Another quirk of Garda is that you generally find the most wind in by the cliffs, which must tower a good two or three thousand feet either side. It is an awesome feeling, blasting down the face of these cliffs in gusts that accelerate you to ridiculous speeds. Ian Pinnell and Tim Hancock went in closer than anyone else and they were hammering down the western side of the Lake. Eventually they had to gybe and that's where it gets tricky. You're travelling at such a rate that everything you do has to be spot on. The rudder becomes so twitchy and responsive that the slightest wobble can throw you in. And so in sploshed the Pinnell & Bax boat.
It would be interesting to know how fast 14s have become. Alister Richardson took his GPS out on the 14 in Portland Harbour recently and recorded 26 knots boatspeed in 18 knots of wind. He said it was just a good but fairly unspectacular sail, and some of the speeds that he was experiencing at the recent 14 Worlds in New Zealand were far more dramatic. He believes that in extreme conditions the boats are easily achieving over 30 knots and probably touching 35 at times.
The first race of the Worlds sounded like an epic, with multiple capsizes and even a few broken bones. It was an absolute war. But Richardson said that at one point it was so windy down the run and they were going so fast and creating so much apparent wind that they couldn't lay the leeward mark. In other words the boat was travelling so deep it should have been sailing on the other gybe. Indeed at one point the wind caught the leeward side of the mainsail leech and started to grab it, which would have made them gybe involuntarily. That would have been nasty. Fortunately Richardson caught it early enough and stabbed the tiller to leeward to keep them on the same gybe.

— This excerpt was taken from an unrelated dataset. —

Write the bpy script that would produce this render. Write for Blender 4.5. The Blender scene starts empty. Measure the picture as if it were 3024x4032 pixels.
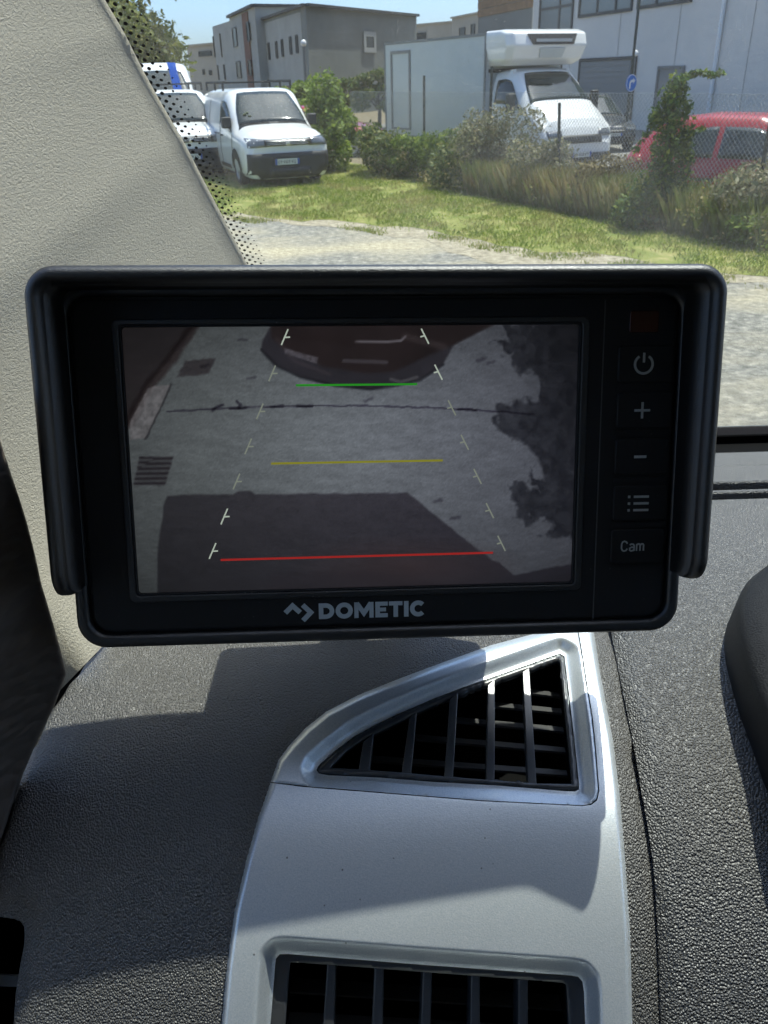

Anyway, back in Garda we weren't experiencing anything quite as extreme as that, but as we approached Torbole we did have a problem finding a rounding mark with a moored boat. There wasn't one! Time to improvise. We saw Lennon and McKenna dropping their kite and aiming at a line of buoys, so we gybed and dropped the kite next to them. We were side by side, doing a good 15 to 18 knots two-sail reaching aiming at the same gap between these two buoys moored close together. ‘Please don't let there be a line between them," I remember praying to myself. If there had been a line lurking below the surface, I don't know what would have happened. Some lucky bystander on the shore would have witnessed an incredible synchronised cartwheel and God knows how much carnage, but both teams heaved a big sigh of relief as we got through unscathed.
The last reach back across the bottom of the Lake was close for a while, but Lennon started stretching away. Both boats hooked on to the stern wave of a big passenger cat travelling from Torbole to Riva, and we were surfing the wave to cheers from the onlooking passengers. However, as Lennon overtook the boat the wind started to drop and he now had the big yellow pleasure cat bearing down on him. The skipper could easily have altered course but he was obviously feeling uncharitable that day, as Lennon was forced to gybe out of danger and save themselves from being squashed. This gave us the break we needed and we spinnakered across the finish line just yards ahead of a disgruntled Lennon and McKenna. We had just won, the perfect way for my helmsman to celebrate his birthday. Whether we'll feel quite so pleased with ourselves this evening, after we've been forced to consume the dreaded grappa, I'm not quite so sure. Winning isn't all it's cracked up to be.